> _Collected material_:
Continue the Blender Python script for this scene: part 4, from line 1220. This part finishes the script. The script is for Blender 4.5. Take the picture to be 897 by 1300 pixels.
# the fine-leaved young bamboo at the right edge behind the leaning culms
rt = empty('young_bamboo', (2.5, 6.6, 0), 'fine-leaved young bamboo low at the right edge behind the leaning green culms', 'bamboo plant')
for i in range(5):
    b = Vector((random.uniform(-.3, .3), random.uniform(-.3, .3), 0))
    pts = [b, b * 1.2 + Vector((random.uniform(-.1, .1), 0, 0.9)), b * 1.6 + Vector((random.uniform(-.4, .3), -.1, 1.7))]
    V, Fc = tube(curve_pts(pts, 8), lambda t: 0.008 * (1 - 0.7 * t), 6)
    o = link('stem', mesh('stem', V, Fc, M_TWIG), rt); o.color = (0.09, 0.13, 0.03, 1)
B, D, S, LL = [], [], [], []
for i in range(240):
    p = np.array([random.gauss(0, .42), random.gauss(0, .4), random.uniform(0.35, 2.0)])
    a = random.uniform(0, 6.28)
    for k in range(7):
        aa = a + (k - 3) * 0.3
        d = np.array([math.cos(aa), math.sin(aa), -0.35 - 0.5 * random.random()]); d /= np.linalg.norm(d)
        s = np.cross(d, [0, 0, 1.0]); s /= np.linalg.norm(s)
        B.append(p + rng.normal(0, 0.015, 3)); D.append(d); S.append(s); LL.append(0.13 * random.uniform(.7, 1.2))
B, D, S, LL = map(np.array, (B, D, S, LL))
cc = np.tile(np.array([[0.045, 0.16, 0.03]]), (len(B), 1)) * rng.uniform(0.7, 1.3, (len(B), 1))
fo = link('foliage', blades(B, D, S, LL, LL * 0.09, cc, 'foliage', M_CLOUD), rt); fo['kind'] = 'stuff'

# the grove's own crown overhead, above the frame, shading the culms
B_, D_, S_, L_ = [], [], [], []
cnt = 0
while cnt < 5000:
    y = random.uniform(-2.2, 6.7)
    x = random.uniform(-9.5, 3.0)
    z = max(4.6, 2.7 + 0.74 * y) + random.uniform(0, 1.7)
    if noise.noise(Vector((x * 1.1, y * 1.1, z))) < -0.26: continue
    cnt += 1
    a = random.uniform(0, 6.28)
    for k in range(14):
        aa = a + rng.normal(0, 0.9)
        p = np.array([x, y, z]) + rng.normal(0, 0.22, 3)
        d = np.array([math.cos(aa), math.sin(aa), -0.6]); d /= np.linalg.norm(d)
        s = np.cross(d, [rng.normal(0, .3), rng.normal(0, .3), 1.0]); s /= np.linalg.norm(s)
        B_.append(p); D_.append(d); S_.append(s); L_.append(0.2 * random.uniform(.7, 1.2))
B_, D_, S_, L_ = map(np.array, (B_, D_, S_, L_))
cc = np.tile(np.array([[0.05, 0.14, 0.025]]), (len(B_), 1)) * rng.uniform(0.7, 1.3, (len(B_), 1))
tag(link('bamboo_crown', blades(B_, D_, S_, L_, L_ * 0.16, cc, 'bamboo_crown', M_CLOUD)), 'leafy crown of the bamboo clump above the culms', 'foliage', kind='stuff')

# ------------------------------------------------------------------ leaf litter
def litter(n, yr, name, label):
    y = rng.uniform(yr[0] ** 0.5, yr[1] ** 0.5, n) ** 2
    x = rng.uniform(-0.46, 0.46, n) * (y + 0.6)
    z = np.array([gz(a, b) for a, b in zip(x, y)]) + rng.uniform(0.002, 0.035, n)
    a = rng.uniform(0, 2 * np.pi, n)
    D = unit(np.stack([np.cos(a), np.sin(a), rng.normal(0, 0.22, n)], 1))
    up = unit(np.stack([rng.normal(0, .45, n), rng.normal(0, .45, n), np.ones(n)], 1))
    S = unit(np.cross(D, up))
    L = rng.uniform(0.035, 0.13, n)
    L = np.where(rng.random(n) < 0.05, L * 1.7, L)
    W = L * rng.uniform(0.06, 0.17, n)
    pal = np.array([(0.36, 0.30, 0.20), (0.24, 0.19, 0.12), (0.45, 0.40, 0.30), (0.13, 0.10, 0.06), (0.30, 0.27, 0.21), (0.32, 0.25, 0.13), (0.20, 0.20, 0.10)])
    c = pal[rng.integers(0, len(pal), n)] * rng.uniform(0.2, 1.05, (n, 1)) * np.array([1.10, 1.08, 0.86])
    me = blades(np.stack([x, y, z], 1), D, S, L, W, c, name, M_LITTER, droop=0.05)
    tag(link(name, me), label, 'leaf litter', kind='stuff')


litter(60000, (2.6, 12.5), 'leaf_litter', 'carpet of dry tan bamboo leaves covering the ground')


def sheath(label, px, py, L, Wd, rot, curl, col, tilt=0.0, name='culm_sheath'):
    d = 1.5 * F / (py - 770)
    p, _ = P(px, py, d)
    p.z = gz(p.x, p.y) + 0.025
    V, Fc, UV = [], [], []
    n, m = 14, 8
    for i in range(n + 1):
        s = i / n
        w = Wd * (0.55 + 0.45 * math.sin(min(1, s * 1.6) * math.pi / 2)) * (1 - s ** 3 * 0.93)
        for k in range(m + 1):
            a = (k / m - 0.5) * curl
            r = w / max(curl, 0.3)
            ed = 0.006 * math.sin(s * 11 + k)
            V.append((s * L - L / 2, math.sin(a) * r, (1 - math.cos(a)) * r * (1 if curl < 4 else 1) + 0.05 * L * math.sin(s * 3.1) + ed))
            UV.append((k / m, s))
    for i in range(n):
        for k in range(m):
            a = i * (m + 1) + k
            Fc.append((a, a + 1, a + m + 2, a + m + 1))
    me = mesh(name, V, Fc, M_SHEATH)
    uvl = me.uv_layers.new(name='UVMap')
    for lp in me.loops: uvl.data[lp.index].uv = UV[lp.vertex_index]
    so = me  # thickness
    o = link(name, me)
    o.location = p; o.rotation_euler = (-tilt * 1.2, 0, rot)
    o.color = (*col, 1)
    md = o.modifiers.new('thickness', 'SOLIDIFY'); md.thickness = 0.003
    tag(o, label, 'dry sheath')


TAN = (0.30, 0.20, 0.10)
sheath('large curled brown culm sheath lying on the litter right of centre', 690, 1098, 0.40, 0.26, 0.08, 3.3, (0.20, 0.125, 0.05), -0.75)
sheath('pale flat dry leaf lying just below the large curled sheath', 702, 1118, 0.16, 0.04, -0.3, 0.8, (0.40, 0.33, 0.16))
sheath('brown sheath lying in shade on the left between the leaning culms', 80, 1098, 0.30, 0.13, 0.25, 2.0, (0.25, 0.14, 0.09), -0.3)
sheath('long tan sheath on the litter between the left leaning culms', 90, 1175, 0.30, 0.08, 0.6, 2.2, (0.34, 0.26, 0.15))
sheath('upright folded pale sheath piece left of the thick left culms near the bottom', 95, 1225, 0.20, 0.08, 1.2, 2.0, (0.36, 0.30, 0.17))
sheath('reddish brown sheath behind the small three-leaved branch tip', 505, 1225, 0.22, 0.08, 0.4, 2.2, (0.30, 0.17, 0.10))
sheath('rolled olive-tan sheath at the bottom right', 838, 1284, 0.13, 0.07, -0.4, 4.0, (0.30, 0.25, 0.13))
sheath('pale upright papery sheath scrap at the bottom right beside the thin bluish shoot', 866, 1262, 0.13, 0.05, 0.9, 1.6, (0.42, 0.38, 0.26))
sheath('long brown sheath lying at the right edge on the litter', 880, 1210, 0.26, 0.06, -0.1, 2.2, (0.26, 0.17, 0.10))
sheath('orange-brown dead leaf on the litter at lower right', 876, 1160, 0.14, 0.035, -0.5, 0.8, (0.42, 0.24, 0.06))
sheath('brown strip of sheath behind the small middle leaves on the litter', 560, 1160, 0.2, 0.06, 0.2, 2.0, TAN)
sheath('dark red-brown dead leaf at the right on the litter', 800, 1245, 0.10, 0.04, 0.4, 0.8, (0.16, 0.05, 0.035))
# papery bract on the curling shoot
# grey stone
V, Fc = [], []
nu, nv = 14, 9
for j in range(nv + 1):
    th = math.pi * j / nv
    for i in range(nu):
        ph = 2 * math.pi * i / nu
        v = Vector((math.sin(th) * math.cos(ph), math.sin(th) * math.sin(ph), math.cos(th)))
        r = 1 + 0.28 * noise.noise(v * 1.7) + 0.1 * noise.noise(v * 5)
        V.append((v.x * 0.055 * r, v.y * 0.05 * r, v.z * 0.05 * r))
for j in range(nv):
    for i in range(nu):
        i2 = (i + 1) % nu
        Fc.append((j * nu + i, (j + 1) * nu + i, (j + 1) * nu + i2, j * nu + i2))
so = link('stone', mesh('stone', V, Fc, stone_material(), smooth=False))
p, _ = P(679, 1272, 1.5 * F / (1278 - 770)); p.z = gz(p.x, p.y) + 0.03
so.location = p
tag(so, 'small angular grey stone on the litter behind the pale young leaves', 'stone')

> _Exercise instructions_:
Copy out the listing above, line by line and exactly, from its first line to the line holding "fo = link('foliage', blades(B, D, S, LL, LL", inclusive.

> _Finished answer_:
Continue the Blender Python script for this scene: part 4, from line 1220. This part finishes the script. The script is for Blender 4.5. Take the picture to be 897 by 1300 pixels.
# the fine-leaved young bamboo at the right edge behind the leaning culms
rt = empty('young_bamboo', (2.5, 6.6, 0), 'fine-leaved young bamboo low at the right edge behind the leaning green culms', 'bamboo plant')
for i in range(5):
    b = Vector((random.uniform(-.3, .3), random.uniform(-.3, .3), 0))
    pts = [b, b * 1.2 + Vector((random.uniform(-.1, .1), 0, 0.9)), b * 1.6 + Vector((random.uniform(-.4, .3), -.1, 1.7))]
    V, Fc = tube(curve_pts(pts, 8), lambda t: 0.008 * (1 - 0.7 * t), 6)
    o = link('stem', mesh('stem', V, Fc, M_TWIG), rt); o.color = (0.09, 0.13, 0.03, 1)
B, D, S, LL = [], [], [], []
for i in range(240):
    p = np.array([random.gauss(0, .42), random.gauss(0, .4), random.uniform(0.35, 2.0)])
    a = random.uniform(0, 6.28)
    for k in range(7):
        aa = a + (k - 3) * 0.3
        d = np.array([math.cos(aa), math.sin(aa), -0.35 - 0.5 * random.random()]); d /= np.linalg.norm(d)
        s = np.cross(d, [0, 0, 1.0]); s /= np.linalg.norm(s)
        B.append(p + rng.normal(0, 0.015, 3)); D.append(d); S.append(s); LL.append(0.13 * random.uniform(.7, 1.2))
B, D, S, LL = map(np.array, (B, D, S, LL))
cc = np.tile(np.array([[0.045, 0.16, 0.03]]), (len(B), 1)) * rng.uniform(0.7, 1.3, (len(B), 1))
fo = link('foliage', blades(B, D, S, LL, LL * 0.09, cc, 'foliage', M_CLOUD), rt); fo['kind'] = 'stuff'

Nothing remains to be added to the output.